Irony: Microsoft Rakes In $1 Billion A Year In Android Patent Licensing

When Microsoft filed a lawsuit against Samsung in early August, it was strange for so many reasons. For starters, the entire suit revolved around the fact that Samsung owed interest on patent licenses that have to do with its Android-based devices. We've established time and time again that Microsoft reaping some reward from Android is a little bizarre, but what we were seeing was Microsoft risking actual dollar values leaking out. If Samsung owes $6.7 million in interest, what on earth does it pay to begin with?
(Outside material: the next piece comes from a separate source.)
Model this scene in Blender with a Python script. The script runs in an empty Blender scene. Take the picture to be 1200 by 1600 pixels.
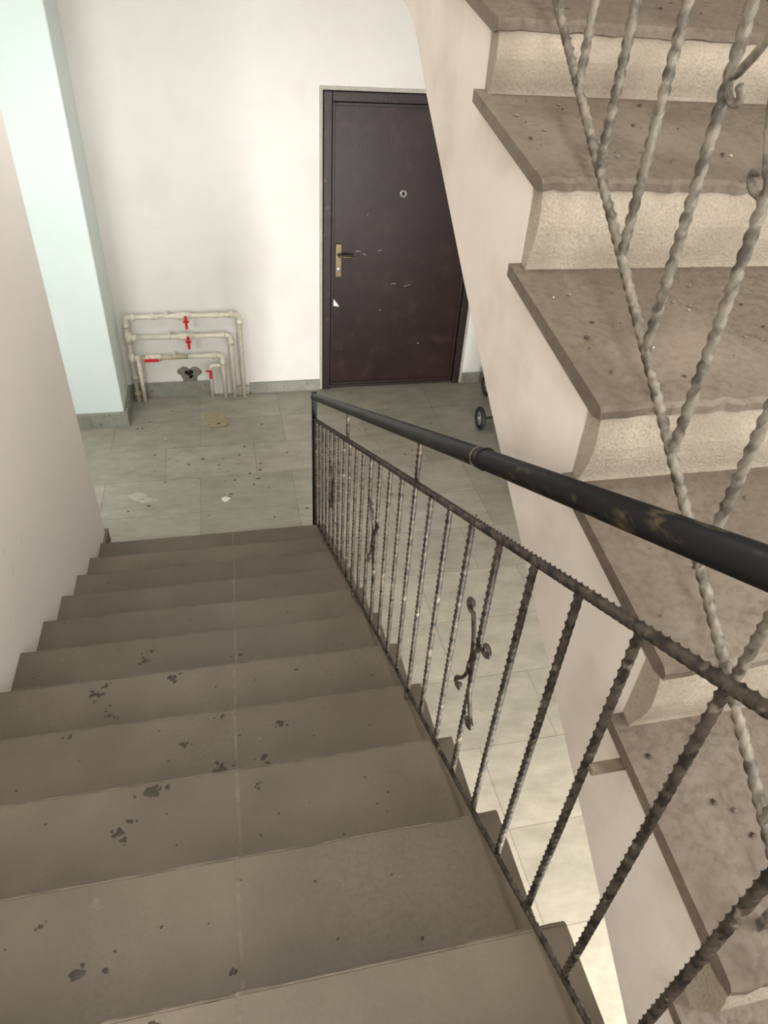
import bpy, bmesh, math, random
from mathutils import Vector, Matrix
random.seed(7)
scene = bpy.context.scene
COL = scene.collection

def lin(c):
    out=[]
    for v in c:
        v/=255.0
        out.append(v/12.92 if v<=0.04045 else ((v+0.055)/1.055)**2.4)
    return (*out,1.0)

# ------------------------------------------------------------------ materials
def mat(name, c1, c2=None, scale=4.0, rough=0.7, metallic=0.0, bump=0.0, bscale=60.0, c3=None, s3=25.0, t3=(0.6,0.72), detail=6, stretch=None, spec=0.5, c4=None, s4=2.0, t4=(0.5,0.7), f4=0.6):
    m=bpy.data.materials.new(name); m.use_nodes=True
    nt=m.node_tree; N=nt.nodes; L=nt.links
    b=N["Principled BSDF"]
    b.inputs["Roughness"].default_value=rough
    b.inputs["Metallic"].default_value=metallic
    b.inputs["Specular IOR Level"].default_value=spec
    tc=N.new("ShaderNodeTexCoord")
    mp=N.new("ShaderNodeMapping"); L.new(tc.outputs["Object"],mp.inputs[0])
    if stretch: mp.inputs["Scale"].default_value=stretch
    if c2 is None: c2=c1
    n=N.new("ShaderNodeTexNoise"); n.inputs["Scale"].default_value=scale; n.inputs["Detail"].default_value=detail
    n.inputs["Roughness"].default_value=0.65
    L.new(mp.outputs[0],n.inputs["Vector"])
    r=N.new("ShaderNodeValToRGB"); L.new(n.outputs["Fac"],r.inputs[0])
    r.color_ramp.elements[0].position=0.35; r.color_ramp.elements[0].color=lin(c1)
    r.color_ramp.elements[1].position=0.65; r.color_ramp.elements[1].color=lin(c2)
    out=r.outputs[0]
    def overlay(out,c,s,t,f,det):
        n3=N.new("ShaderNodeTexNoise"); n3.inputs["Scale"].default_value=s; n3.inputs["Detail"].default_value=det
        L.new(mp.outputs[0],n3.inputs["Vector"])
        r3=N.new("ShaderNodeValToRGB"); L.new(n3.outputs["Fac"],r3.inputs[0])
        r3.color_ramp.elements[0].position=t[0]; r3.color_ramp.elements[0].color=(0,0,0,1)
        r3.color_ramp.elements[1].position=t[1]; r3.color_ramp.elements[1].color=(f,f,f,1)
        mx=N.new("ShaderNodeMix"); mx.data_type='RGBA'
        L.new(r3.outputs[0],mx.inputs[0]); L.new(out,mx.inputs[6]); mx.inputs[7].default_value=lin(c)
        return mx.outputs[2]
    if c3: out=overlay(out,c3,s3,t3,1.0,4)
    if c4: out=overlay(out,c4,s4,t4,f4,10)
    L.new(out,b.inputs["Base Color"])
    if bump>0:
        nb=N.new("ShaderNodeTexNoise"); nb.inputs["Scale"].default_value=bscale; nb.inputs["Detail"].default_value=5
        L.new(mp.outputs[0],nb.inputs["Vector"])
        bp=N.new("ShaderNodeBump"); bp.inputs["Strength"].default_value=bump; bp.inputs["Distance"].default_value=0.01
        L.new(nb.outputs["Fac"],bp.inputs["Height"]); L.new(bp.outputs[0],b.inputs["Normal"])
    return m, out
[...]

Microsoft boss Satya Nadella

As it turns out, it pays roughly $1 billion annually. That's $1 billion to Microsoft because it's selling phones using an OS that Microsoft doesn't manage. That's quite the paycheck - if only the rest of us could make such easy money (my news-writing robot project isn't going so smoothly). Nonetheless, that's $1 billion from Samsung; Microsoft would also have money coming in from other large device makers that use Android as well.
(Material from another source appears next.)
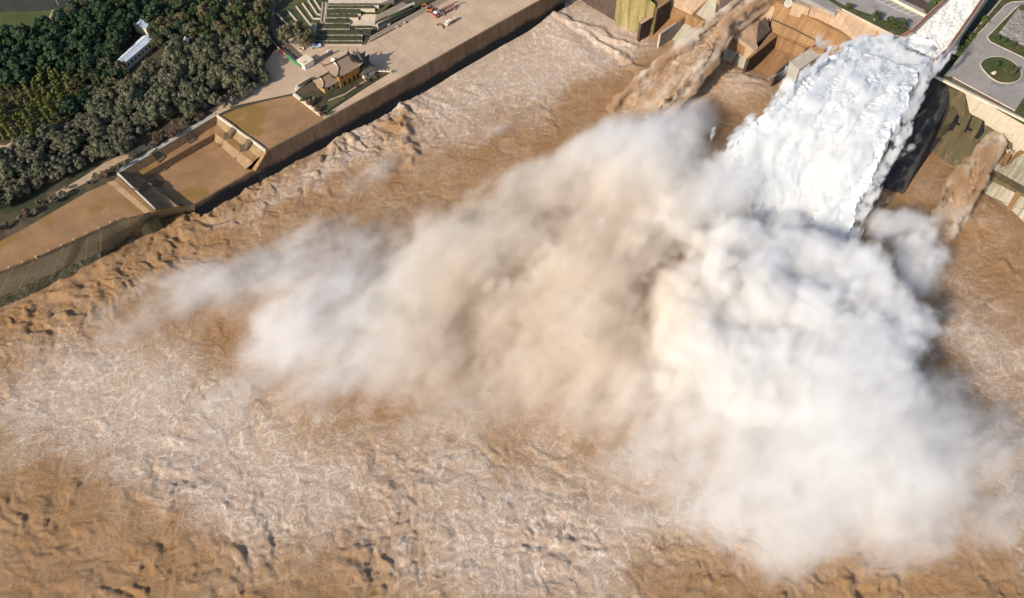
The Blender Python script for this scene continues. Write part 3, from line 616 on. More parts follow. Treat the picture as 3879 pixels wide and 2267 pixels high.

Microsoft was very confident back in August that this is a case it'd win, and the company hasn't changed its tone at all. In a response to Re/code, Microsoft's Deputy General Counsel David Howard said, "We are confident that our case is strong and that we will be successful". I have a feeling he's correct, because if Samsung is willing to shell out a billion dollars annually to Microsoft to avoid patent infringement, the Redmond firm has to have one heck of a case.